The rate of decay of the radioactive isotope,$\mathrm{R}=8.60\mathrm{\mu Ci}\left(\frac{{10}^{-6}\mathrm{Ci}}{1\mathrm{\mu Ci}}\right)=8.60\times {10}^{-6}\mathrm{Ci}$

The half-life of the isotope,${\mathrm{T}}_{1/2}=3.0\mathrm{h}\left(\frac{86400\mathrm{s}}{1\mathrm{h}}\right)=1.08\times {10}^4\mathrm{s}$

The radioactive decay is due to the loss of the elementary particles from an unstable nucleus to convert them into a more stable one. Thus, a material with unstable nuclei can give two or more atoms production for the given decay process. Thus the required value of the number of nuclei is found using the number of nuclei relation in to the decay rate of the substance.

Formulae:

The rate of decay,$\mathrm{R}=\mathrm{\lambda N}$ (1)

where,$\lambda$is the disintegration constant, and Nis the number of undecayed nuclei.

The disintegration constant,$\mathrm{\lambda }=\frac{\mathrm{In}2}{{\mathrm{T}}_{1/2}}$ (2)

where,${\mathrm{T}}_{1/2}$is the half-life of the substance.
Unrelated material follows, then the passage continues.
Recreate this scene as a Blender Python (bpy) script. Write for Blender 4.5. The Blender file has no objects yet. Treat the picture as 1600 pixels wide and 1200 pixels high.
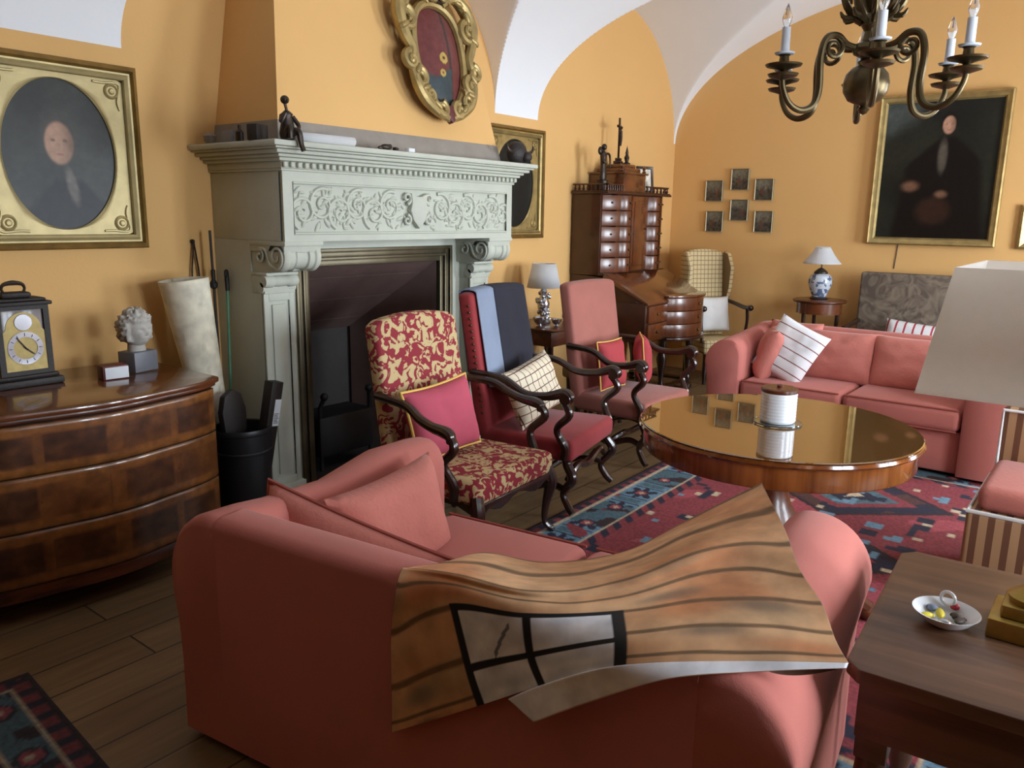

At first, we calculate the disintegration constant of the nuclide using the given half-life in equation (2) as follows:

$\begin{array}{c}\mathrm{\lambda }=\frac{\ln 2}{\text{1.08}\times {\text{10}}^4\text{\hspace{0.17em}s}}\\ =6.42\times {10}^{-5}/\text{s}\end{array}$

Thus, the number of isotope parents injected is given using the above value in equation (1) as follows:

$\begin{array}{c}\mathrm{N}=\frac{\mathrm{R}}{\mathrm{\lambda }}\\ =\frac{\text{8.60}\times {\text{10}}^{-6}\text{\hspace{0.17em}Ci}\times \text{3.7}\times {\text{10}}^{10}\text{\hspace{0.17em}Bq/Ci}}{6.42\times {10}^{-5}/\text{s}}\\ =4.96\times {10}^9\end{array}$

Hence, the value of the injected isotope parents is $4.96\times {10}^9$.